- **Source excerpt**
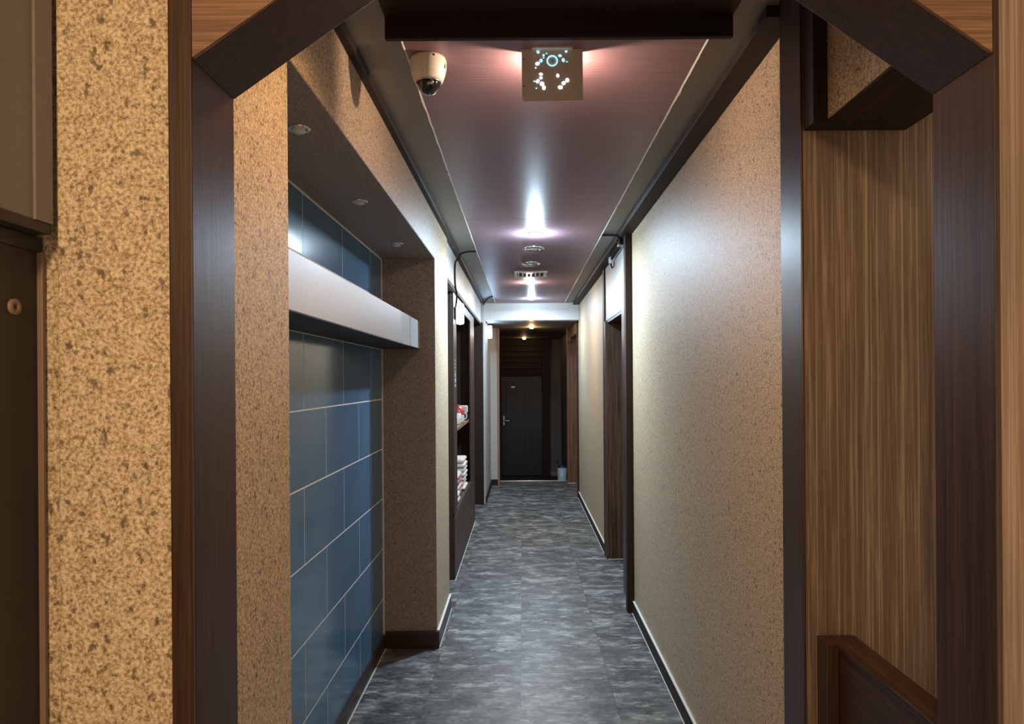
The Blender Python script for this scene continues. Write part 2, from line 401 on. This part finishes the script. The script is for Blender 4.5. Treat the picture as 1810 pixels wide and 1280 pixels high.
# entry door
d3 = struct('door_3', (0, 13, -.27), 'dark steel entrance door with lever handle under a slatted transom', 'door')
obj('door_leaf', [(-.395, .350, 12.97, 13.0, -.26, H+.06)], enddark, d3, .004)
obj('door_frame', [(-.42, -.395, 12.94, 13.02, -.27, 2.236), (.352, .50, 12.94, 13.02, -.27, 2.236), (-.395, .352, 12.94, 13.02, H+.06, H+.085)], blkZ, d3, .003)
for i in range(6):
    z = H+.092+i*.106
    obj('transom_board', [(-.393, .350, 12.985, 13.01, z, z+.098)], blkX, d3, .004)
for x in (-.30, .16):
    for (a, b) in ((-.1, .55), (.75, 1.42)):
        obj('leaf_panel', [(x, x+.34 if x < 0 else x+.14, 12.962, 12.97, a, b)], enddark, d3, .004)
h = obj('door_handle', tube([(-.350, 12.97, .75), (-.350, 12.925, .75), (-.33, 12.912, .75), (-.24, 12.912, .745)], .011), steel, d3, label='steel lever handle')
obj('handle_plate', [(-.365, -.335, 12.955, 12.97, .66, .84)], steel, h, .004)
obj('door_plaque', [(-.215, -.145, 12.958, 12.97, 1.355, 1.37)], steel, d3)
of = struct('door_4', (-.35, 10.15, 0), 'pale yellow-edged opening to the entry, left side', 'door')
obj('door_jamb', [(-.365, -.335, 10.07, 10.26, -.0, 2.236)], shelfwood, of, .003)

# ------------------------------------------------------------------ portal frame
gt = thing('portal_frame', (.1, 1.0, 0), 'dark walnut portal frame with diagonal corner braces in the foreground', 'portal')
obj('post', [(-.472, -.440, .945, 1.085, 0, ZC)], woodZ, gt, .002, 'left post')
obj('post', [(.632, .640, .945, 1.085, 0, ZC)], woodZ, gt, .001, 'right post')
obj('side_panel', [(.640, 1.25, .946, 1.085, 0, ZC)], lamL, gt, .002, 'light brown laminate panel outside the right post')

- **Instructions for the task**
Repeat the data exactly in full, omitting its pictures.

- **Expected answer**
The Blender Python script for this scene continues. Write part 2, from line 401 on. This part finishes the script. The script is for Blender 4.5. Treat the picture as 1810 pixels wide and 1280 pixels high.
# entry door
d3 = struct('door_3', (0, 13, -.27), 'dark steel entrance door with lever handle under a slatted transom', 'door')
obj('door_leaf', [(-.395, .350, 12.97, 13.0, -.26, H+.06)], enddark, d3, .004)
obj('door_frame', [(-.42, -.395, 12.94, 13.02, -.27, 2.236), (.352, .50, 12.94, 13.02, -.27, 2.236), (-.395, .352, 12.94, 13.02, H+.06, H+.085)], blkZ, d3, .003)
for i in range(6):
    z = H+.092+i*.106
    obj('transom_board', [(-.393, .350, 12.985, 13.01, z, z+.098)], blkX, d3, .004)
for x in (-.30, .16):
    for (a, b) in ((-.1, .55), (.75, 1.42)):
        obj('leaf_panel', [(x, x+.34 if x < 0 else x+.14, 12.962, 12.97, a, b)], enddark, d3, .004)
h = obj('door_handle', tube([(-.350, 12.97, .75), (-.350, 12.925, .75), (-.33, 12.912, .75), (-.24, 12.912, .745)], .011), steel, d3, label='steel lever handle')
obj('handle_plate', [(-.365, -.335, 12.955, 12.97, .66, .84)], steel, h, .004)
obj('door_plaque', [(-.215, -.145, 12.958, 12.97, 1.355, 1.37)], steel, d3)
of = struct('door_4', (-.35, 10.15, 0), 'pale yellow-edged opening to the entry, left side', 'door')
obj('door_jamb', [(-.365, -.335, 10.07, 10.26, -.0, 2.236)], shelfwood, of, .003)

# ------------------------------------------------------------------ portal frame
gt = thing('portal_frame', (.1, 1.0, 0), 'dark walnut portal frame with diagonal corner braces in the foreground', 'portal')
obj('post', [(-.472, -.440, .945, 1.085, 0, ZC)], woodZ, gt, .002, 'left post')
obj('post', [(.632, .640, .945, 1.085, 0, ZC)], woodZ, gt, .001, 'right post')
obj('side_panel', [(.640, 1.25, .946, 1.085, 0, ZC)], lamL, gt, .002, 'light brown laminate panel outside the right post')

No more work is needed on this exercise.